Sunday, July 22, 2012

A Redemption From Lying

Spoiler Alert!

Walking out of the movie theater in 2008, having just seen Christopher Nolan's The Dark Knight, I felt uneasy. I knew I had just seen an astounding accomplishment for cinema. However, I also knew that there was something morally troubling about the film's ending. As you may recall, at the end of The Dark Knight, Bruce Wayne decides to take the blame for Harvey Dent's wicked conduct. Wayne does so in order that Gotham might keep its White Knight - Harvey Dent - as its hero. Thus, a lie is born.

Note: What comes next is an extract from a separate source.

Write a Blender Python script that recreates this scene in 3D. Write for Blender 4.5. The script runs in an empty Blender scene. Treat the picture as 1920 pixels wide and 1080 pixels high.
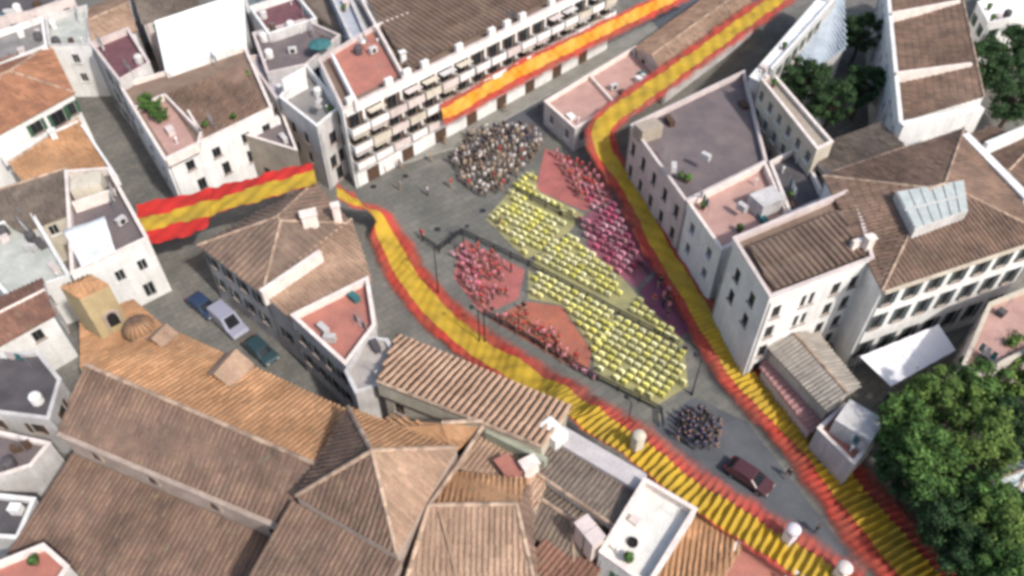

The Dark Knight presented Bruce Wayne's decision as an admirable, even heroic, decision. And yet, I cannot accept that promulgating a lie is ever admirable or heroic. How satisfied I was, then, leaving the theater in 2012, to have witnessed a redemption from lying. The Dark Knight Rises shows how Bruce Wayne's lie has now been used against him. Bane, the new villain, riles up Gotham's populace by telling them that Gotham's Government has used the lie of Harvey Dent as an excuse to repress the people. Thus, Wayne's lie has failed, and he must repair the damage it so grievously caused. Gotham needs a dark knight, not a white knight. While The Dark Knight Rises may lack the pitch-perfect precision of The Dark Knight, it is nevertheless a marvellous ending to an epic saga. Thematically and morally, the film brought the series to a moral and thematic fulfillment.